Use a Spline3D to represent the bushing behavior. See Comments.
EXPR
TOKEN: `expression`
Enter an expression.

Arguments

bush_name
The variable name of an existing bushing.
Data type: varname
k_x, k_y, k_z
Translational stiffness in the X, Y, and Z directions.
Data type: real
c_x, c_y, c_z
Translational damping in the X, Y, and Z directions.
Data type: real
kt_x, kt_y, kt_z
Torsional stiffness in the X, Y, and Z directions.
Data type: real
ct_x, ct_y, ct_z
Torsional damping in the X, Y, and Z directions.
Data type: real
f_x, f_y, f_z
Initial translational force in the X, Y, and Z directions.
Data type: real
t_x, t_y, t_z
Initial torque in the X, Y, and Z directions.
Data type: real
curve_name, AKIMA|CUBIC|LINEAR| QUINTIC, `indep_variable`
When using curve data, a curve, interpolation method, and an independent variable must be specified, where curve_name is the variable name of an existing curve that would represent the force v/s displacement/velocity in the bushing. The interpolation method can be set to AKIMA , CUBIC , LINEAR , or QUINTIC. indep_variable is the independent variable representing either the displacement (in stiffness tokens) or velocity (in damping tokens) and is specified in Templex syntax.
spl3d_name, AKIMA|CUBIC|LINEAR| QUINTIC, `indep_var1` 'indep_var2'
When using spline3d, a Spline3D entity, an interpolation method, and two independent variables must be specified, where spl3d_name is the variable name of an existing Spline3D entity that would represent the force v/s displacement/velocity and another independent variable.
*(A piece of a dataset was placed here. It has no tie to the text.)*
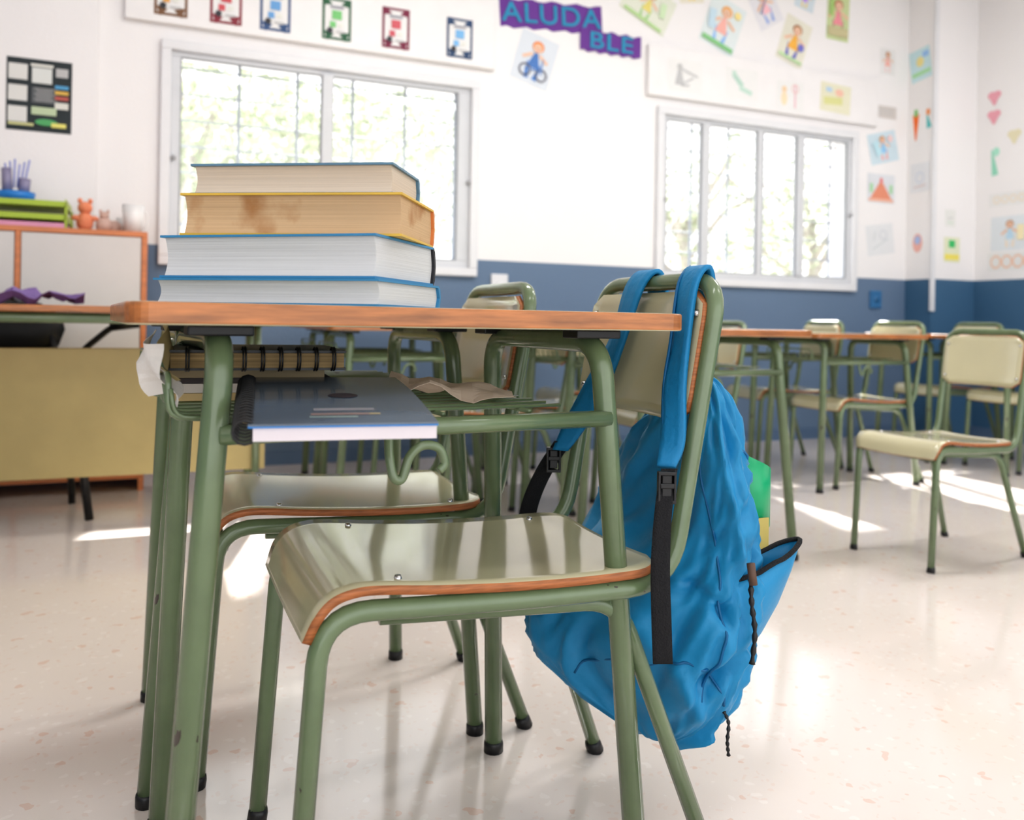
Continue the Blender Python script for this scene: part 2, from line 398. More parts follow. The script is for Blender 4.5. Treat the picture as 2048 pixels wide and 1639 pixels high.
def crumple(name,c,sx,sy,amp,m,tilt=(0,0,0),n=12,seed=0):
    rows=[]
    for i in range(n+1):
        row=[]
        for j in range(n+1):
            x=(i/n-.5)*sx; y=(j/n-.5)*sy
            w=1+.15*noise.noise(V((i*.7,seed,0)))
            row.append(V((x*w,y*w,amp*noise.noise(V((x*18+seed,y*18,seed)))*2)))
        rows.append(row)
    o=gridmesh(name,rows,None,(m,),.0006,smooth=False); o.location=c; o.rotation_euler=tilt; return o
crumple('crumpled_paper',(.006,1.06,.680),.075,.065,.035,PAPER,tilt=(.5,1.15,.7),seed=3)
crumple('torn_paper',(.020,1.08,.70),.05,.05,.02,mat('ochre_paper',(.5,.40,.2),.8),tilt=(.2,1.0,.5),seed=8)
crumple('kraft_wrapper',(.385,1.12,.650),.17,.12,.012,mat('kraft_paper',(.54,.44,.36),.8),tilt=(.05,.06,-.3),seed=9)
# ------------------------------------------------------------ backpack
bp=empty('blue_backpack')
BAG=mat('blue_nylon',(.005,.235,.47),.5,bump=.35,bscale=16,var=.08,vscale=9,sheen=.15)
rings=[(.668,(.765,1.05),(.765,1.08),.008),(.650,(.768,1.03),(.770,1.14),.020),(.60,(.782,1.02),(.778,1.21),.036),(.51,(.800,1.01),(.785,1.31),.050),(.43,(.815,1.01),(.785,1.37),.058),
(.37,(.81,1.005),(.735,1.35),.064),(.31,(.808,1.0),(.650,1.33),.068),(.25,(.810,1.0),(.615,1.325),.070),(.19,(.803,1.01),(.63,1.29),.062),(.145,(.780,1.03),(.67,1.22),.040),(.115,(.745,1.07),(.705,1.14),.014)]
zs=catmull([(r[0],0,r[3]) for r in rings],8); p0=catmull([(*r[1],0) for r in rings],8); p1=catmull([(*r[2],0) for r in rings],8)
M=120; vs=[];fs=[]
def seg_d(px,pz,a,b):
    ax,az=a[0]*.11,a[1]; bx,bz=b[0]*.11,b[1]; px*=.11
    dx,dz=bx-ax,bz-az; t=max(0,min(1,((px-ax)*dx+(pz-az)*dz)/(dx*dx+dz*dz))); return math.hypot(px-ax-t*dx,pz-az-t*dz)
creases=[((2.2,.64),(1.9,.40),.009,.011),((2.9,.63),(2.7,.42),-.010,.011),((3.6,.62),(3.3,.40),.011,.012),((4.2,.60),(4.3,.38),-.010,.012),
 ((2.7,.42),(3.6,.33),-.017,.012),((3.6,.33),(4.6,.36),-.015,.012),((2.0,.36),(2.9,.29),.014,.012),((2.9,.29),(4.0,.22),-.016,.011),((4.6,.30),(3.9,.17),.013,.012),
 ((2.2,.26),(3.2,.15),-.018,.011),((2.5,.22),(3.4,.13),.013,.009),((3.4,.28),(4.4,.14),-.013,.011),((1.6,.5),(2.2,.36),.010,.012),((1.5,.30),(2.3,.18),-.012,.011),((3.1,.50),(3.9,.44),.009,.01),((5.0,.36),(4.9,.16),-.010,.012),
 ((3.0,.38),(3.2,.26),.012,.010),((2.4,.50),(3.2,.40),-.009,.010)]
for zz,a,b in zip(zs,p0,p1):
    c=(a+b)/2; w=(b-a)/2; hw=w.length; w.normalize(); nn=V((w.y,-w.x,0)); 
    if nn.x<0: nn=-nn
    for j in range(M):
        t=2*math.pi*j/M; ct,st=math.cos(t),math.sin(t)
        ex=.74
        p=c+w*hw*math.copysign(abs(ct)**ex,ct)+nn*zz.z*math.copysign(abs(st)**ex,st)
        rad=(w*ct+nn*st)
        z=zz.x
        f1=1-abs(noise.noise(V((ct*2.2+z*5,st*2.2-z*3,z*3.5)))*2.0)
        f2=1-abs(noise.noise(V((ct*5+7+z*18,st*5-z*9,z*9)))*2)
        amp=min(1,zz.z/.04)
        d=(f1-.6)*.020+(f2-.6)*.010
        for (u,v,am,wd) in creases:
            k=seg_d(t,z,u,v)/wd
            if k<3: d+=am*math.exp(-k*k)
        p=p+rad*d*amp
        vs.append((p.x,p.y,z+.014*noise.noise(V((ct*2,st*2,z*8)))))
K=len(zs)
for i in range(K-1):
    for j in range(M): fs.append((i*M+j,i*M+(j+1)%M,(i+1)*M+(j+1)%M,(i+1)*M+j))
fs.append(tuple(range(M))); fs.append(tuple((K-1)*M+j for j in range(M))[::-1])
o=mesh('bag_body',vs,fs,bp,(BAG,),True)
def ringpt(zq,ang,off=.004):
    best=min(range(K),key=lambda i:abs(zs[i].x-zq)); j=int(round(ang/(2*math.pi)*M))%M
    p=V(vs[best*M+j]); c=(p0[best]+p1[best])/2; d=(p-V((c.x,c.y,p.z))).normalized(); return p+d*off
BD2=mat('blue_nylon_dark',(.003,.12,.28),.5)
seams=[]
for ang,za,n_ in ((3.85,.62,22),(2.2,.62,24)):
    seams.append((catmull([ringpt(za-.02*i,ang+.2*math.sin((za-.02*i)*14),-.0008) for i in range(n_)],3),.0022))
seams.append((catmull([ringpt(.20+.05*math.sin(math.pi*i/14),3.4+.12*i,-.0008) for i in range(15)],3),.0020))
seams.append((catmull([ringpt(.32-.004*i,2.0+.1*i,-.0008) for i in range(12)],3),.0018))
tubes('seam_piping',seams,bp,BD2,8)
N_=28; rows=[]
levels=[(0.0,V((.862,1.030,.392)),.070,.021,.30),(.25,V((.850,1.032,.358)),.065,.025,.22),(.5,V((.834,1.035,.320)),.058,.025,.1),(.75,V((.816,1.04,.280)),.050,.02,0),(1,V((.795,1.045,.235)),.033,.012,0)]
wx=V((.93,.10,0)).normalized(); wy=V((-.10,.93,0)).normalized()
for t,c,a,b,sl in levels:
    row=[]
    for j in range(N_+1):
        q_=2*math.pi*j/N_
        p=c+wx*a*math.cos(q_)+wy*b*math.sin(q_)+V((0,0,sl*a*math.cos(q_)))
        p+=V((0,0,.004*noise.noise(p*30)))
        row.append(p)
    rows.append(row)
gridmesh('front_pocket',rows,bp,(BAG,),.0015,off=0)
tubes('pocket_zipper',[(rows[0][:-1],.0038)],bp,WEB,8,True)
STR=mat('blue_strap',(.004,.19,.40),.6,bump=.2,bscale=80)
Y=(0,1,0);CR=(.9,-.35,0)
ribbon('shoulder_strap_1',[(.765,1.06,.64),(.752,1.045,.73),(.747,1.035,.795),(.729,1.022,.8265),(.704,1.016,.802),(.688,1.008,.72),(.672,.998,.66),(.655,.974,.59),(.634,.957,.555)],[.04,.045,.045,.045,.045,.045,.042,.036,.024],[Y,Y,Y,Y,Y,(.1,1,0),(-.15,1,0),(-.4,.9,0),(-.7,.6,0)],.007,STR,bp)
ribbon('shoulder_strap_2',[(.765,1.17,.63),(.752,1.165,.73),(.747,1.16,.795),(.729,1.155,.8265),(.704,1.16,.802),(.687,1.18,.72),(.672,1.215,.65),(.655,1.26,.575),(.635,1.275,.53)],[.05]*7+[.040,.026],[Y,Y,Y,Y,Y,(.1,1,0),(-.2,1,.1),(-.5,.8,.1),(-.7,.7,0)],.007,STR,bp)
tubes('strap_edge_piping',[(catmull([(.7245,1.040,.8290),(.700,1.034,.803),(.683,1.026,.72),(.667,1.016,.66),(.650,.990,.595)],6),.0022)],bp,BD2,8)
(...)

The interpolation method can be set to AKIMA , CUBIC , LINEAR , or QUINTIC . indep_var1 is the first independent variable representing either the displacement (in stiffness tokens) or velocity (in damping tokens).   indep_var2 is an expression that represents the second independent variable.
`expression`
An expression for a force that depends on displacement (in stiffness token) or velocity (in damping token).

Example

*Body(b_axle, "Axle", p_axle_cm)
*Body(b_track_bar, "Track bar", p_track_bar_cm)
*Point(p_track_bar_axle_bush, "Track bar axle bushing")
*Bush(bsh_track_bar_axle, "Track bar axle bushing", 
 b_axle, 
 b_track_bar, 
 p_track_bar_axle_bush)
 
*SetBush(bsh_track_bar_axle, LIN, 10, LIN, 10, LIN, 12, 
LIN, 0, LIN, 0, LIN, 0, 
LIN, 100, LIN, 200, LIN, 300, 
LIN, 0, LIN, 0, LIN, 0, 
0, 0, 0, 
0, 0, 0)
 
*Bush( bsh_track_bar_axle, "Track bar axle bush", 
 b_track_bar, 
 b_axle, 
 p_track_bar_axle_bush )
 
*Curve( crv_trbar_rad, "Track bar frame bush rad" )
 
*SetOrientation(bsh_track_bar_axle, TWOAXES, 
XZ, 
p_track_bar_frm_bush, 
 p_track_bar_axle_bush_al)
*SetBush(bsh_track_bar_axle, CRV, crv_trbar_rad, CUBIC, `-
{bsh_track_bar_axle.DX}`, 
CRV, crv_trbar_rad, AKIMA, `
{bsh_track_bar_axle.DY}`, 
 EXPR `-POLY({bsh_track_bar_axle.DZ}, 
{ cr() }, 0, 0, 500, 0, 30)`, 
 LIN, 10, LIN, 10, LIN, 10, 
 LIN, 50000, LIN, 50000, LIN, 10000, 
 LIN, 500, LIN, 500, LIN, 100, 
 0, 0, 0, 
 0, 0, 0)
*BallJoint( bsh_lwr_link_axle, "Lwr link axle bush", 
b_lwr_link, 
 b_axle, 
 p_lwr_link_axle_bush, 
 ALLOW_COMPLIANCE )
*Curve( spl_axle_bsh, "Axle bushing axial" )
*SetOrientation(bsh_lwr_link_axle.bush, ONEAXIS, 
 Z, 
 p_lwr_link_frm_bush)
*SetBush(bsh_lwr_link_axle.bush, LIN, 1000, LIN, 1200, 
 SPL3D, spl_axle_bsh, CUBIC, 
 `-{bsh_lwr_link_axle.bush.DZ}`, 
 `{bsh_lwr_link_axle.bush.VZ}, 
 LIN, 10, LIN, 10, LIN, 10, 
 LIN, 50000, LIN, 50000, LIN, 10000, 
 LIN, 500, LIN, 500, LIN, 100, 
 0, 0, 0, 
 0, 0, 0)

Context

*BeginMdl()

*DefineAnalysis()

*DefineSystem()

*DefineAssembly()

*BeginContext()

Comments

To specify non-linear properties for stiffness or damping in any direction, a solver expression, curve data, or a spline 3D can be used. When using a solver expression, Templex syntax is used and all variables are enclosed in braces {} and the rest is treated as literal.

When using a curve or a spline3D, an interpolation method such as AKIMA|CUBIC|LINEAR |QUINTIC should be specified. A LINEAR interpolation for a curve or spline3D with data which is highly discontinuous may lead to problems during the solution and therefore is not recommended.

QUINTIC interpolation is available with solver mode as MotionSolve only.